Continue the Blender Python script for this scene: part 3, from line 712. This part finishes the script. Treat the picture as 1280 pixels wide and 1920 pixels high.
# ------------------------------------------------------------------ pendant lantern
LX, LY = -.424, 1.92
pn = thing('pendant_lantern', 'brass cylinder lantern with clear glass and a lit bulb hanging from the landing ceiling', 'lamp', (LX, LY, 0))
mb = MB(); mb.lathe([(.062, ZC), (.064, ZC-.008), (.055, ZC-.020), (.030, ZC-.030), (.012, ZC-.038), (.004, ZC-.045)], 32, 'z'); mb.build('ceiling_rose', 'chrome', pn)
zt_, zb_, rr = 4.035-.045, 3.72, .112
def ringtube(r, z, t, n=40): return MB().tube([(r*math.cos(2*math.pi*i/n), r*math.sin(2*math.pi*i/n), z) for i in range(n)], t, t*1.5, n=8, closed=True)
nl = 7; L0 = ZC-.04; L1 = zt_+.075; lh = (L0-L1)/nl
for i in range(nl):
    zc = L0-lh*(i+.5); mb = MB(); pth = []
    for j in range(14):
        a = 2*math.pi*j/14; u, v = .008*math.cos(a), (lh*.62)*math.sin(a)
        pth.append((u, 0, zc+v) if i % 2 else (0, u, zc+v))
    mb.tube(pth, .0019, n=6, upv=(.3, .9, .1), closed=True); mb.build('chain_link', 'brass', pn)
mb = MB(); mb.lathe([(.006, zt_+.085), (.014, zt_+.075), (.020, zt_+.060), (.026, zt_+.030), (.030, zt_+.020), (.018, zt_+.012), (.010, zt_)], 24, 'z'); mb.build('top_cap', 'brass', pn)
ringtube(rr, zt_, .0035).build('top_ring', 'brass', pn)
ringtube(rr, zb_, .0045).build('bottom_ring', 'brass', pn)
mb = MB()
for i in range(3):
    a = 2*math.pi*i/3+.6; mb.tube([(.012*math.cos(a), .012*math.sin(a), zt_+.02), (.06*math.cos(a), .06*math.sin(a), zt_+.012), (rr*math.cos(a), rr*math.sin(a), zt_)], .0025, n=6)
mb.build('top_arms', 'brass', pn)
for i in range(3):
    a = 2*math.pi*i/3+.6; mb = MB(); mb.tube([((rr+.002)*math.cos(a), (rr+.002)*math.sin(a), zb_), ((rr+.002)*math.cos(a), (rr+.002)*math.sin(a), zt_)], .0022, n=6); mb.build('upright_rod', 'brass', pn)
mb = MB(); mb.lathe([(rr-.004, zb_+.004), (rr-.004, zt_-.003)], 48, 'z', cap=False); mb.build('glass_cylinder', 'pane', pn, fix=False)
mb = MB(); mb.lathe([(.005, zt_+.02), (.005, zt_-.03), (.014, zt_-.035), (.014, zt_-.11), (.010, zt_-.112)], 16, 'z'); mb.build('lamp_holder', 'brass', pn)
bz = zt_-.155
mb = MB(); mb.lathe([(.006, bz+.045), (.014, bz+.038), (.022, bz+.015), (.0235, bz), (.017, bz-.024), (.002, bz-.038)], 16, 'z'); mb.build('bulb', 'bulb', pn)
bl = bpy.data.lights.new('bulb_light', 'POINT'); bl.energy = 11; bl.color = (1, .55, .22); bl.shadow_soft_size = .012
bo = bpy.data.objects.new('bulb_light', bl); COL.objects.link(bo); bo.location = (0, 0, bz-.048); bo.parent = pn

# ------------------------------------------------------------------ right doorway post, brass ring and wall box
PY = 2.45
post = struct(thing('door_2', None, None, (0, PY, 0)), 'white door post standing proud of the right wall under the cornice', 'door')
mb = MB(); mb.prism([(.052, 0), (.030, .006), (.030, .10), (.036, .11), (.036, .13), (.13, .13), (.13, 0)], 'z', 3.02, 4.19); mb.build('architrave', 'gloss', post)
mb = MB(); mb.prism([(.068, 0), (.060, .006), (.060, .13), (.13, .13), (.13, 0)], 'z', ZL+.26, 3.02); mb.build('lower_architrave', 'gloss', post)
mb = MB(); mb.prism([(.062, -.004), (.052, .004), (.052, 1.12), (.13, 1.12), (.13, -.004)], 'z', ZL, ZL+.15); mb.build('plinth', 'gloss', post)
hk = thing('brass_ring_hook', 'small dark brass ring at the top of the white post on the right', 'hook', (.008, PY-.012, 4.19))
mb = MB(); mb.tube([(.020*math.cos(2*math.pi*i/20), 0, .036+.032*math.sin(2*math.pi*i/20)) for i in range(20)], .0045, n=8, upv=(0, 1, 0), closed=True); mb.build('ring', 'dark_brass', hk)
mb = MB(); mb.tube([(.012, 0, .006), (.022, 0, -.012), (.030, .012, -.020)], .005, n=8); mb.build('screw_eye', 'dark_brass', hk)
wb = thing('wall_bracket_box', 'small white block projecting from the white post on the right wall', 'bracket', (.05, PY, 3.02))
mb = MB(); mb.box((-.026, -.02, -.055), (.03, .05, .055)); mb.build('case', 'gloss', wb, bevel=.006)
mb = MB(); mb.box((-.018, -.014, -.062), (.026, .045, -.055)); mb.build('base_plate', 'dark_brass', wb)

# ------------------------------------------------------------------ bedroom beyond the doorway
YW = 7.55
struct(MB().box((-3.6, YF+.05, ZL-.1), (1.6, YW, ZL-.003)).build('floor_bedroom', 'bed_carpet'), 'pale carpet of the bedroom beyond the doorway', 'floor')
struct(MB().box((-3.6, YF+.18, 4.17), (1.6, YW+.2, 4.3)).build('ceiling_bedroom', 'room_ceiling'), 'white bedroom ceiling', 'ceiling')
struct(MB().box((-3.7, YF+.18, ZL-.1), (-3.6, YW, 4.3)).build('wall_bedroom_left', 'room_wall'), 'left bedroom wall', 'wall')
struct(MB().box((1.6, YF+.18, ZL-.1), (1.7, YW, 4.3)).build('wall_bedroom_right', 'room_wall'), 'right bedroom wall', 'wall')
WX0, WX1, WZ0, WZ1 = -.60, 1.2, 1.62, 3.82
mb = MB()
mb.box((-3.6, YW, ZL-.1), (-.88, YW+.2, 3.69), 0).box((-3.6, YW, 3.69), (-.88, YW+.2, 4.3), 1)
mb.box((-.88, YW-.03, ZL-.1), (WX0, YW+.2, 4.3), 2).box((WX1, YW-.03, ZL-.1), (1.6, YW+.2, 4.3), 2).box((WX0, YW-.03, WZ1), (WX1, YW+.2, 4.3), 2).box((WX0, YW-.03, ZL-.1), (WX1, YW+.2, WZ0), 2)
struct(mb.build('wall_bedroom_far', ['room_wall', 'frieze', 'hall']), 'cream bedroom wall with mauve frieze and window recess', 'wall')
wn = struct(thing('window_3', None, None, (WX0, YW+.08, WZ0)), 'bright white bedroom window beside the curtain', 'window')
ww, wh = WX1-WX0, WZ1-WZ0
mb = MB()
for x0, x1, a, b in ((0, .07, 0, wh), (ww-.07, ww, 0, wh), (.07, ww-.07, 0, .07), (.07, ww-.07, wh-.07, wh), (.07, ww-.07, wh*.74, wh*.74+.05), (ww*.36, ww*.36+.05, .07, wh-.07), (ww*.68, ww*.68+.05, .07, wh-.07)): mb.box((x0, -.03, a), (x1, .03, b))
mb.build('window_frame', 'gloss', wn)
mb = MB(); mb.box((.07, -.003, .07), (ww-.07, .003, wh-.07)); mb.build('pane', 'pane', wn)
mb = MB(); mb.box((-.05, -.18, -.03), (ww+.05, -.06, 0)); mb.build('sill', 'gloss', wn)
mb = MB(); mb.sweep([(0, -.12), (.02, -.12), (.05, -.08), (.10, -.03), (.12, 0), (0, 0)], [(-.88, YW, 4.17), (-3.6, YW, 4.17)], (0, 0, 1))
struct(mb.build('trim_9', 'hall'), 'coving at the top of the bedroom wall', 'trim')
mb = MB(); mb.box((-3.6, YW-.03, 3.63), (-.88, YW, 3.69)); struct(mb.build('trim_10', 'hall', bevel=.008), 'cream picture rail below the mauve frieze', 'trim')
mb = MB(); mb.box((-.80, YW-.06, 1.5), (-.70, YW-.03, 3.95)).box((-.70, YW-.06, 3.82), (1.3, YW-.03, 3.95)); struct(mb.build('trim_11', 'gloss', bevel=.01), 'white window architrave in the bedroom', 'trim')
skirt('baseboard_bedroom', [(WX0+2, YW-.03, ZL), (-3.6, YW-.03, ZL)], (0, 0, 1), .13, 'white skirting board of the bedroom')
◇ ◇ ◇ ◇
■ What you have to do
Scan the material above. Copy each line that holds the word "from".

■ Response
Continue the Blender Python script for this scene: part 3, from line 712. This part finishes the script. Treat the picture as 1280 pixels wide and 1920 pixels high.
pn = thing('pendant_lantern', 'brass cylinder lantern with clear glass and a lit bulb hanging from the landing ceiling', 'lamp', (LX, LY, 0))
wb = thing('wall_bracket_box', 'small white block projecting from the white post on the right wall', 'bracket', (.05, PY, 3.02))